Ces The consumer electronics industry’s big annual bash in Las Vegas got off to its usual start on Sunday evening - a speech from Bill Gates, boss of a company that still often seems to be struggling to locate its own consumer gene.

Gates’ CES speeches (this will be his last) are a useful reminder of just how many eggs Microsoft has in the consumer basket. No matter if HD-DVD has all but lost the next-gen DVD format war, Microsoft is also pushing ahead fast with Xbox Live Marketplace, a venue for selling downloadable video (some cynics, in fact, claim that this is where its real long-term interest lies and it only ever saw HD-DVD as a diversionary tactic to try to stall Sony’s Blu-ray.)

To coincide with CES, Microsoft issued a deluge of fresh data about its consumer businesses. But what do all the numbers really add up to?

Windows Vista. 100m licences in the first year. This compares with 67m licences in the first year of XP - but then, there are many more PCs around now. Consumers certainly didn’t take quickly to Vista. The new Aero interface was meant to produce a "wow" effect but that was quickly drowned out by problems with incompatible device drivers, insufficient machine memory, and other glitches. With a de-bugged service pack release due soon, though, Vista’s early bad press should eventually fade.

Xbox 360. 17.7m sold to date. A good headstart in the next-gen console race. But the Wii shows no signs of slowing down, and the apparent defeat of HD-DVD gives the (Blu-ray enabled) PS3 a much-needed boost.

Xbox games. 1.6m copies of Mass Effect sold in the first six weeks, and plenty of buzz among Xbox’s core users. Finally, a game to stand alongside Halo?

Zune Social. More than 1.5m registered users. That’s not a bad start for the social networking play that is meant to do for the Zune player what Xbox Live is starting to do for the console. That’s no replacement, though, for actually selling the hardware. Tellingly, there were no numbers on how many Zunes were sold over the holidays.

Beijing Olympics. 3,000 hours of exclusive online video from NBC will be powered by Microsoft’s Silverlight. That will be a great showcase for a technology that is fighting it out with Adobe’s Flash player. However, the joint NBC/ MSN site for the Olympics will carry adverts that are sold and served up by NBC, so no success here in extending Microsoft’s online advertising reach.

December 28th, 2007

If Silicon Valley built a car…

… it would crash repeatedly for no obvious reason, refuse to restart until you rebooted the engine, then lock you out until you simultaneously pulled the handle, turned the key and yanked on the radio antenna.

OK, so this was originally a joke told at Microsoft’s expense, but it also points to a truism about a development process widely favoured in the Valley: ship products before they are ready, then rely on rapid improvements to bring them up to scratch. Now it seems that Silicon Valley upstart Tesla Motors is doing its level best to keep the old joke alive.Tesla_roadster

The electric car company set up by PayPal co-founder Elon Musk (we profiled him earlier this week) has been struggling for some time to produce an advanced transmission for its hotly anticipated sports car. Rather than put off the launch of its first vehicle yet again, it has now opted for a familiar Valley alternative: a beta version.
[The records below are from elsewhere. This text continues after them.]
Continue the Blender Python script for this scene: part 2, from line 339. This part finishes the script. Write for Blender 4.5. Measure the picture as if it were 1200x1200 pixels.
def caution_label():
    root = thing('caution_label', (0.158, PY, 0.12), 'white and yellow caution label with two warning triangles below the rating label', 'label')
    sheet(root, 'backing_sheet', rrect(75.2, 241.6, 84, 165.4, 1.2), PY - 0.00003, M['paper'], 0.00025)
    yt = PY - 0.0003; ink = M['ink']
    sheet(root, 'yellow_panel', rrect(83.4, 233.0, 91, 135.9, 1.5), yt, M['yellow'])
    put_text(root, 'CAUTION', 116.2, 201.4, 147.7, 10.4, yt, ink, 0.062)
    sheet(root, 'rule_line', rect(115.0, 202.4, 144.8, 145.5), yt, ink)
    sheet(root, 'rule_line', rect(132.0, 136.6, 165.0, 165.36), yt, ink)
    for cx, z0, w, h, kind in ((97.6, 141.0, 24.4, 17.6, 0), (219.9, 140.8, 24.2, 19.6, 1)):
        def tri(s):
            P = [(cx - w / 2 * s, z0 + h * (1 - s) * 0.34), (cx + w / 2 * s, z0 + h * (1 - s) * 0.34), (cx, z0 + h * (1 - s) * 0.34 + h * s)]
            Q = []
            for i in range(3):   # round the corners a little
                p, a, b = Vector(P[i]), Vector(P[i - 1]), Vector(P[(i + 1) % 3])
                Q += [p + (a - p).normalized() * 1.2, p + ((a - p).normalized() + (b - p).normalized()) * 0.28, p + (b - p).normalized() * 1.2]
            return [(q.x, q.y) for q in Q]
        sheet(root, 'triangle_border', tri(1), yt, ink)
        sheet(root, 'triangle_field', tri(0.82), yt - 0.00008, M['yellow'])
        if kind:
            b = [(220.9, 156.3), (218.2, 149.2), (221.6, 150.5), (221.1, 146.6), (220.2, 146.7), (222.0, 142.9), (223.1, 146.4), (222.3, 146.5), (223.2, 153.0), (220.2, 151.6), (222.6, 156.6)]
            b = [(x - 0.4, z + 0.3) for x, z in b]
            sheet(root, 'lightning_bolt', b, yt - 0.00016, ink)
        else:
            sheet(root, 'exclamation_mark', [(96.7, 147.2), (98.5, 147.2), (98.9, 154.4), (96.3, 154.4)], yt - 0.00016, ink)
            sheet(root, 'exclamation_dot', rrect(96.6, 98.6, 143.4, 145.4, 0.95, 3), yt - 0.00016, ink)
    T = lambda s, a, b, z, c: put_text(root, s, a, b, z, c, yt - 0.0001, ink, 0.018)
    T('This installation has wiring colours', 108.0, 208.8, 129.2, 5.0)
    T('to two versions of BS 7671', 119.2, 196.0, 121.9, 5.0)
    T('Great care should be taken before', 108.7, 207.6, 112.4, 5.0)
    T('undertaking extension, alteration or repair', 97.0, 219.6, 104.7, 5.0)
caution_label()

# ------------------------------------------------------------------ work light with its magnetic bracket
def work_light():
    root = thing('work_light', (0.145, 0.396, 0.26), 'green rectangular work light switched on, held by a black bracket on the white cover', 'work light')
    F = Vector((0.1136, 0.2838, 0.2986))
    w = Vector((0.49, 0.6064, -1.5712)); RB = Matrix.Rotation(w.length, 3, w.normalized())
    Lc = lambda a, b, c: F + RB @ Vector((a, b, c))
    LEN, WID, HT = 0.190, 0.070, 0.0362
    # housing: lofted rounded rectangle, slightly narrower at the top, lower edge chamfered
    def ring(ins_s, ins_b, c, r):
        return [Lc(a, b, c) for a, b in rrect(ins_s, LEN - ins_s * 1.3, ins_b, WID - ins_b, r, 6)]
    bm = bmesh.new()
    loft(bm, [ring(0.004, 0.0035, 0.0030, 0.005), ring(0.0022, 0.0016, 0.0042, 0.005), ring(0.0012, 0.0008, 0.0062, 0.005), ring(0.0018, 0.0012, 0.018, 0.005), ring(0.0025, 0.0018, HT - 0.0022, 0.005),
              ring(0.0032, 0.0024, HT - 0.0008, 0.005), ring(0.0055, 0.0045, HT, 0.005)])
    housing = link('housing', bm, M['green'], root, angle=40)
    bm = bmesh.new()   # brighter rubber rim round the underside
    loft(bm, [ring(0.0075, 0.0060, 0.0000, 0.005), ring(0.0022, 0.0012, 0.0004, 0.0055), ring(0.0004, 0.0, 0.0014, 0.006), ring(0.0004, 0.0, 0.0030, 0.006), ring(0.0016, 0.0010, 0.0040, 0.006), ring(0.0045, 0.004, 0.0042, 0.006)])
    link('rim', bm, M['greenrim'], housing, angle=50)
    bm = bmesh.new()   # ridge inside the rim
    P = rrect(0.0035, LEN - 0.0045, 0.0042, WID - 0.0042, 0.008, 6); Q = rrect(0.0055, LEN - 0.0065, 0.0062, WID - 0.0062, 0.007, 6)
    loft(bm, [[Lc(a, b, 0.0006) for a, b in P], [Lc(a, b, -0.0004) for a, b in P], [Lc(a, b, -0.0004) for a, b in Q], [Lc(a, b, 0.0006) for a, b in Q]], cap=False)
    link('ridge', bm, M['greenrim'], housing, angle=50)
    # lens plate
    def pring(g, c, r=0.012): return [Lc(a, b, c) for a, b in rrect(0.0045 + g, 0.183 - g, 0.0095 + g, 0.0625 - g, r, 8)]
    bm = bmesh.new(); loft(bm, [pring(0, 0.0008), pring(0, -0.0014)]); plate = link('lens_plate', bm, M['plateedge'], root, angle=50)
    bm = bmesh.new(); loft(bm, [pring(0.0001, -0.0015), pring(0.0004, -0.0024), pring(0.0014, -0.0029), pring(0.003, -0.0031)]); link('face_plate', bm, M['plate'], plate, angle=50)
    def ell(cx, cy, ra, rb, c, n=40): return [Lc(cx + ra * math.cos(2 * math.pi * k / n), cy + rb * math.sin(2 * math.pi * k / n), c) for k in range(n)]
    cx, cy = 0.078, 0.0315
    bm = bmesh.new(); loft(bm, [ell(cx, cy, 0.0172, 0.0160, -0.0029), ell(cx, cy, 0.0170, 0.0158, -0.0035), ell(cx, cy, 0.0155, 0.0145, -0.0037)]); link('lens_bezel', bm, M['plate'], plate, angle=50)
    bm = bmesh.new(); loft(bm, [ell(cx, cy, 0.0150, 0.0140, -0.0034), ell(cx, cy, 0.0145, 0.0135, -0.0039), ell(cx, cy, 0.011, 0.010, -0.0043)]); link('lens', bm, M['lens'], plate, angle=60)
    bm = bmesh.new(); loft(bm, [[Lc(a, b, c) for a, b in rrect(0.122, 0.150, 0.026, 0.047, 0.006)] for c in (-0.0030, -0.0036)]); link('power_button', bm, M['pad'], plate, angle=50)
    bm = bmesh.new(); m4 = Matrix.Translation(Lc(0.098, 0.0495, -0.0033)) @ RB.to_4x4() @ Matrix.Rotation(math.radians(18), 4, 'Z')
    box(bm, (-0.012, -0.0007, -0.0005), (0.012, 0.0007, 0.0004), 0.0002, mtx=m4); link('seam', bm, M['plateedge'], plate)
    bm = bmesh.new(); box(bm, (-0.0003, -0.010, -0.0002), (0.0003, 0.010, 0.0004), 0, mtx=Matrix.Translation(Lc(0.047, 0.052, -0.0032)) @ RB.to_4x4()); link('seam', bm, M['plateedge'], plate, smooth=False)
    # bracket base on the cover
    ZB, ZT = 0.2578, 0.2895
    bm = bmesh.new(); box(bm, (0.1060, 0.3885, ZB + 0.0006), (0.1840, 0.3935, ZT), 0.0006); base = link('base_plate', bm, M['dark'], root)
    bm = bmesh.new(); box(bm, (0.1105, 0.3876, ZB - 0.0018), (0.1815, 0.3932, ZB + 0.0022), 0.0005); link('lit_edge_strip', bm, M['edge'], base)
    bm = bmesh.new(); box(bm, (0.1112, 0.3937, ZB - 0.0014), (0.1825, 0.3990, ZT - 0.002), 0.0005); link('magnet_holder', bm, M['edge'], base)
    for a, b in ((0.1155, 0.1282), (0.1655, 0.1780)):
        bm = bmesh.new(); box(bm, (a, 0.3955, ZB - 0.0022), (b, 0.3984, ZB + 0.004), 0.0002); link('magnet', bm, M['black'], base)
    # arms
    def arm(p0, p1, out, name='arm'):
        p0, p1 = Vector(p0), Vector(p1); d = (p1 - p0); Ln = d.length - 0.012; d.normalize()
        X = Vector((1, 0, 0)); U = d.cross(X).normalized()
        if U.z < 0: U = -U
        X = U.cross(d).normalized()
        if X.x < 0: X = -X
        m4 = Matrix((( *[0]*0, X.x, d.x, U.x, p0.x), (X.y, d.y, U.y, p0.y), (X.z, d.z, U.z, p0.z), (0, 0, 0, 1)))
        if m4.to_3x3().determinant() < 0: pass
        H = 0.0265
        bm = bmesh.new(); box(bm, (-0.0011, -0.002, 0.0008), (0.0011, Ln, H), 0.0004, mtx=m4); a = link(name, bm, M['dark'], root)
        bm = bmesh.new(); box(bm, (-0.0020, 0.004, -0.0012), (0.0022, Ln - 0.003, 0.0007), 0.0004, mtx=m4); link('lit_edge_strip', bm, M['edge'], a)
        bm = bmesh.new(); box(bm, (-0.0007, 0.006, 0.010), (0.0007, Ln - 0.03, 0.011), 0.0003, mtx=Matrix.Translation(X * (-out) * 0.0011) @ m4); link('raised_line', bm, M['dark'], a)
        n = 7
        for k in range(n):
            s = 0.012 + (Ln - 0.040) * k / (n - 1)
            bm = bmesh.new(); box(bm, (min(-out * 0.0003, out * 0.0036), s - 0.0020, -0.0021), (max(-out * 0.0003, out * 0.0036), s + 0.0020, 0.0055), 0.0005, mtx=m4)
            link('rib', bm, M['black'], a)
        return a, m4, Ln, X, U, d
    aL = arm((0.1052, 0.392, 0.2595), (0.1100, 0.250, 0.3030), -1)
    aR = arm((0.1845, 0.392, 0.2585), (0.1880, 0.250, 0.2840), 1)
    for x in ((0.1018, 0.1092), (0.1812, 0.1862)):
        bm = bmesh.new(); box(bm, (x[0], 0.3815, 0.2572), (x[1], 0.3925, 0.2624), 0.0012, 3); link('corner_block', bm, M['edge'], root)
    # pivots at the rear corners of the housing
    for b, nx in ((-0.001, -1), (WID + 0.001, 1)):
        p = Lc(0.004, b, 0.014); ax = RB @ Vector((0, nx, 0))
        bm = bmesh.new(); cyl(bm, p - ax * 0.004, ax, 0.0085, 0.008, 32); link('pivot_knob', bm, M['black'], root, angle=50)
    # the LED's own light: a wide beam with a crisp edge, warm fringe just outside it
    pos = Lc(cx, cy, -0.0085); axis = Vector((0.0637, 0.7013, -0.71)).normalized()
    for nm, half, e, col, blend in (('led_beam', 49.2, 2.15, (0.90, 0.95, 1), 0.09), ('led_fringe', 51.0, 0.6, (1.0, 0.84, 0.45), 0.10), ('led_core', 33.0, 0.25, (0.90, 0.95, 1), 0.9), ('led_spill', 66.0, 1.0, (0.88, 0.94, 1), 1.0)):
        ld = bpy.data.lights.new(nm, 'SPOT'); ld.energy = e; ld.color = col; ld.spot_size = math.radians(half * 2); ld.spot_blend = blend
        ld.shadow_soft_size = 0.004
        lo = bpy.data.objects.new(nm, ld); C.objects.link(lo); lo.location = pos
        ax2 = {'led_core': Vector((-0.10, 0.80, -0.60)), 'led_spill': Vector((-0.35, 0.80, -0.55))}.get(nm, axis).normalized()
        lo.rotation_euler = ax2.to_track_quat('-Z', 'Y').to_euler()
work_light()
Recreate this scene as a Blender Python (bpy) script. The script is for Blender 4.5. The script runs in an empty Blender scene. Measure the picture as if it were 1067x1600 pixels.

This is how new Tesla CEO Ze’ev Drori explains it in a blog post this week:

To help speed delivery of cars, we will begin production in 2008 with an interim transmission design. These transmissions will meet high standards for reliability and durability, but the car will not meet the original performance spec for acceleration, reaching 60 mph in 5.7 seconds instead of the promised 4 seconds. When the final transmission is ready, we will retrofit all cars, at Tesla’s expense, to meet the promised performance specifications.

Valley luminaries like Larry Page and Sergey Brin, who top the Tesla waiting list, shouldn’t mind - they know all about putting out products before they are ready (In fact Google Product Search, formerly known as Froogle, is still in beta after more than five years, which must go down as some sort of record.)

December 28th, 2007

Wal-Mart gives up on movie downloads

Walmart Wal-Mart has the shelfspace to make or break a new DVD release, but its attempt to take that power to the Web has just bombed. The mega-retailer quietly closed its video download store in the run-up to Christmas. So underwhelming was the service that its failure is only just getting noticed.

Leaving aside Wal-Mart’s own particular failings, this is another sign that the movie download business has been going nowhere fast. Earlier this week we reported that Apple’s iTunes store will soon be trying out a new approach, offering movies from News Corp’s 20th Century Fox studio for rental.

A second feature of the Apple/ Fox deal looks even more intriguing: besides slotting it into a DVD player, people who buy a traditional movie disk will also be able to rip a (DRM-protected) copy of the movie to their iTunes collection, then watch it on an iPod. For Apple, this is a great way to suck more content into the iTunes ecosystem from what remains the dominant channel for movie distribution. For Fox, it’s a great way to add more value to a DVD ("Watch this film on your TV and your iPod!")

This all highlights once again the lack of appeal for mainstream consumers in movie downloads. Even those who feel comfortable plugging into an online service and paying full DVD prices are left with a digital file that they’ll have difficulty transfering to the TV screen. Without significantly lower prices, it’s an idea that seems to be struggling.